Portrait of Émile Zola, 1868
Émile Zola, renowned French critic and novelist, was an early fan of the Impressionists and Manet, who he considered especially unheralded (“The future is his,” Zola wrote after seeing The Luncheon on the Grass). In 1866, he wrote a flattering review of Manet, and again defended him the following year at an independent exhibition Manet organized outside the Exposition Universelle. In thanks, Manet offered to paint Zola. The portrait is populated with objects representative of Zola’s profession and personality, such as a journals, an inkwell, and quills. Manet even painted a small version of Olympia, which the writer regarded as Manet’s masterwork, on the wall behind Zola. Also hanging on Zola’s wall is an engraving from Velázquez, who Manet considered “the greatest painter there ever was.”
Berthe Morisot with a Bouquet of Violets, 1872
Manet began to widen his color palette after being influenced by the Impressionists’ pastel landscapes, but he never totally abandoned his affinity for black, illustrated here in his portrait of his close friend, the Impressionist Berthe Morisot. In a way unlike that of his other paintings, which are largely painted in uniform light, Manet chose to illuminate only half of Morisot’s face here, creating a dramatic interplay of light and shadow. She holds a bouquet of violets that blend into the dark fold of her dress. Manet’s circle considered the work a masterpiece, and French writer Paul Valéry wrote in his foreword to the catalogue of Manet’s 1932 retrospective at Musée de l’Orangerie, “I do not rank anything in Manet’s work higher than a certain portrait of Berthe Morisot dated 1872.”

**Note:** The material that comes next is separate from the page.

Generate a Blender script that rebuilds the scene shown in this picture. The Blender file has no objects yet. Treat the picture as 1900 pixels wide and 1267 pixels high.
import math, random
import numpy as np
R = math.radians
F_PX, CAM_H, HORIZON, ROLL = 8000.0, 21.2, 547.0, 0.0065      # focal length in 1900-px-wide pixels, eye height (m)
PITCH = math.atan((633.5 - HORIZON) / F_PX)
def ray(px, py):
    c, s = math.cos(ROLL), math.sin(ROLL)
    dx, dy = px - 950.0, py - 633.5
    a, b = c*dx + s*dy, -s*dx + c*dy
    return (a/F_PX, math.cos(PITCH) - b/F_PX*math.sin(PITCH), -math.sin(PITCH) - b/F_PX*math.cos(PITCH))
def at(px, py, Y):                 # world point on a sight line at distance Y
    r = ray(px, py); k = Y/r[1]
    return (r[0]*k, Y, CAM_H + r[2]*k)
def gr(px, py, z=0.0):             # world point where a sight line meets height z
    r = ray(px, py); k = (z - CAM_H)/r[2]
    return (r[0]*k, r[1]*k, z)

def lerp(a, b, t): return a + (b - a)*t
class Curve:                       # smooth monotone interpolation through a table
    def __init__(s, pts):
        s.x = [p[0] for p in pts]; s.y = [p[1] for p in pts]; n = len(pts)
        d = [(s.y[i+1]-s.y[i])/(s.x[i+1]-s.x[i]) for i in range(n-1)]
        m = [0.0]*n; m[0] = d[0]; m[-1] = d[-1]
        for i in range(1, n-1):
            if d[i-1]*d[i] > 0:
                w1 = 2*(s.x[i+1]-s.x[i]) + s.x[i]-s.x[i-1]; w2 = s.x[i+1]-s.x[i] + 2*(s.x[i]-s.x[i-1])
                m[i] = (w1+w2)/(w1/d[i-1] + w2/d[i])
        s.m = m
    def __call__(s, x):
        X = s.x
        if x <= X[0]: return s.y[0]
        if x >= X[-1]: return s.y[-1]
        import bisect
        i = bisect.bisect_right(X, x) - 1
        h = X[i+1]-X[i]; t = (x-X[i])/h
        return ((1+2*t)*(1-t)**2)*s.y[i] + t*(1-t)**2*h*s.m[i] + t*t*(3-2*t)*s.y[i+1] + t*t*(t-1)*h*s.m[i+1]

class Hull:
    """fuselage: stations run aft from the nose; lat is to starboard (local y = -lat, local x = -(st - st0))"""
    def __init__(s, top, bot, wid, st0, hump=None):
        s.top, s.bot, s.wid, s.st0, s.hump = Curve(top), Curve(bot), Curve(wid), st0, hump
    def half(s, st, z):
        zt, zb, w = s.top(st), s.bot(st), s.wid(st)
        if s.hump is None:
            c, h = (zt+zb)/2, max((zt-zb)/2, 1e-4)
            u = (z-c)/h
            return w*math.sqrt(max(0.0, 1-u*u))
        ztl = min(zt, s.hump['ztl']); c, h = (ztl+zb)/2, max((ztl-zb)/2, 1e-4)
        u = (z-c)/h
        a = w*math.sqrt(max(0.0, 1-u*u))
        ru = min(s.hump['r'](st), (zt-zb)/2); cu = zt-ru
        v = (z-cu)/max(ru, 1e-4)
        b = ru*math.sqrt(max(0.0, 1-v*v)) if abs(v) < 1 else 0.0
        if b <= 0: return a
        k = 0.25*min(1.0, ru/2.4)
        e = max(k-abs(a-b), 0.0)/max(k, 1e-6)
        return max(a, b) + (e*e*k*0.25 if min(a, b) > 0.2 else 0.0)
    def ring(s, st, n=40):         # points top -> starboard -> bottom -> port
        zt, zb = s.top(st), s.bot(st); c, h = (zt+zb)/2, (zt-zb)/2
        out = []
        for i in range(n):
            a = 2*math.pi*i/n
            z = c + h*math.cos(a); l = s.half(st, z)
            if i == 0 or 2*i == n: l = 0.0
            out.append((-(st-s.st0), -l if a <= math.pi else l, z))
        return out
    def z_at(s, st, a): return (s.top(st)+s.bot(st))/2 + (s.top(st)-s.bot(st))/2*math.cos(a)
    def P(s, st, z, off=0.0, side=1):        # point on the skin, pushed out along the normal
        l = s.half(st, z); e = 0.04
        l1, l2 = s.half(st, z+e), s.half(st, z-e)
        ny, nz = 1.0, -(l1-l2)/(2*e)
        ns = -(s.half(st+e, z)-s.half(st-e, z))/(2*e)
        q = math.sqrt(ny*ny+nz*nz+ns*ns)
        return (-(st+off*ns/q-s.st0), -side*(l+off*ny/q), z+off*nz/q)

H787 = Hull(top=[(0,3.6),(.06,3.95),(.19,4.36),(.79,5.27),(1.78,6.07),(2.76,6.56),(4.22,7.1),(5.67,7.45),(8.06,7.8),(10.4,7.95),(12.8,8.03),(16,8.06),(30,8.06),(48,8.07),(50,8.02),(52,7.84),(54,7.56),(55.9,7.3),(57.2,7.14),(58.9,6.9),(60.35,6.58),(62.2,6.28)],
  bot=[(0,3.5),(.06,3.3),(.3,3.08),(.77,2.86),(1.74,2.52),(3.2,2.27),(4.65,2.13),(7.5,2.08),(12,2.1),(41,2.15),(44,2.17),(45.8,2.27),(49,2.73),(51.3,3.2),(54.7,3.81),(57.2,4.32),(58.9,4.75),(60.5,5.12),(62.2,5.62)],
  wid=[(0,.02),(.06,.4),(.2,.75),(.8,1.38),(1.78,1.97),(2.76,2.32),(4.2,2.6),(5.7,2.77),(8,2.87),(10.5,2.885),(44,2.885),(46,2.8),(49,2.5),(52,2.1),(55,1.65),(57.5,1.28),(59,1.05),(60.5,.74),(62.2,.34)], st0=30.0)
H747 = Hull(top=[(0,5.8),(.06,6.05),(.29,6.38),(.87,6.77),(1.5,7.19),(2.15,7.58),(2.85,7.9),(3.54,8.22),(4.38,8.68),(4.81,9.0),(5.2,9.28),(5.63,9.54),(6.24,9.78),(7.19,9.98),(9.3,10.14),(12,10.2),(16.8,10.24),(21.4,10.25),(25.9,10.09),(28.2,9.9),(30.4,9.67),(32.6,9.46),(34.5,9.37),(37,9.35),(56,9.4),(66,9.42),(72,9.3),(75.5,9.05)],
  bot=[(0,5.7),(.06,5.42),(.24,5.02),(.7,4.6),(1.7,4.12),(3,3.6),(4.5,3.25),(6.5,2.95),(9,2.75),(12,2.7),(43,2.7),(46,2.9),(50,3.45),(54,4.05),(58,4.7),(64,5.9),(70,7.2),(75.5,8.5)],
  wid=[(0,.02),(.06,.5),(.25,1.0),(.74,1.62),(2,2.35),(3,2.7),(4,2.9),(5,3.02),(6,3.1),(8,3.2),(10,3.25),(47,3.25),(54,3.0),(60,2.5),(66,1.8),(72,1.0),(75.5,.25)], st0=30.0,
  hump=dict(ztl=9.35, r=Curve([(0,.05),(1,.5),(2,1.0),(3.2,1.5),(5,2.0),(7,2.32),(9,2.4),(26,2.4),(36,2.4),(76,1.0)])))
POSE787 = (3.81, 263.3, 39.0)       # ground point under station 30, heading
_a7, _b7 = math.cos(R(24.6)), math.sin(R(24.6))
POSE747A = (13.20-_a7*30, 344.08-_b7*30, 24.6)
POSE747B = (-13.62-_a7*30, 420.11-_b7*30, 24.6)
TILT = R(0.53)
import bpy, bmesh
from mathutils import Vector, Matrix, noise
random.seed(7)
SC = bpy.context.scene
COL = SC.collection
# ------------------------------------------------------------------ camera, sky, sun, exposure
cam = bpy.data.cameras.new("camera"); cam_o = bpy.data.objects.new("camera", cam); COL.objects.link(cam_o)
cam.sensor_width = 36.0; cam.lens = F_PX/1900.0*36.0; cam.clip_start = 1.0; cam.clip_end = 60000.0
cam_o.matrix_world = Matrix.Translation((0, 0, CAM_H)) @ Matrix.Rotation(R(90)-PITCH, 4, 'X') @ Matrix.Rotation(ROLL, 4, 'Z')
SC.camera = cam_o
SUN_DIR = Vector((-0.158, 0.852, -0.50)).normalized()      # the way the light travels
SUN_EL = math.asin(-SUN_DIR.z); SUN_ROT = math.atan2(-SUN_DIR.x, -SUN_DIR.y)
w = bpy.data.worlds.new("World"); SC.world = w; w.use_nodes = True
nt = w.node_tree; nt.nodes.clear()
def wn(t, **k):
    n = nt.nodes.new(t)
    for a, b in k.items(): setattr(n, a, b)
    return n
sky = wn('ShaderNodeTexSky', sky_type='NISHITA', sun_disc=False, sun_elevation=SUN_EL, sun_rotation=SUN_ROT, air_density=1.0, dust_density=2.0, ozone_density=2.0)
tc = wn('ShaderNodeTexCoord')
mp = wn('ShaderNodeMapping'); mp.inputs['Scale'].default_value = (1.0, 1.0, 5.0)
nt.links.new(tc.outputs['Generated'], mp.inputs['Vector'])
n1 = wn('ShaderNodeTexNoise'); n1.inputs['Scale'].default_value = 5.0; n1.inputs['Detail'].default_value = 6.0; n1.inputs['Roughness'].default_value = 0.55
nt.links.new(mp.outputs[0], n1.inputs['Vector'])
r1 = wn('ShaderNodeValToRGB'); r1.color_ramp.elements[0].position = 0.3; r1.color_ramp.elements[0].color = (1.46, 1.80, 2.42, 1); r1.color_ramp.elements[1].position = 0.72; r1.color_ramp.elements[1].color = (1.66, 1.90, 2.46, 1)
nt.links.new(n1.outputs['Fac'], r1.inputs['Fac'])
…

A Bar at the Folies-Bergère, 1882
This large-scale painting was the last major work Manet completed before his death in 1883, and it debuted at the 1882 Paris Salon. Viewers have attempted ever since to solve the puzzle of its composition, as the barmaid stares before a mirrored wall that does not reflect her viewer—as reality would demand—but the boisterous crowds. And against all logic, the reflection of the barmaid and a gentleman she confers with are displaced to the right. The Folies-Bergère was a well-known venue in Paris, drawing acts that would then be considered indecent, such as circus performers and ballerinas. Modern scholars have also supposed that its barmaids doubled as sex workers. Of his paintings, A Bar at the Folies-Bergère is perhaps most representative of Manet’s innovations, relying on commonplace imagery to offer complicated formal experiments.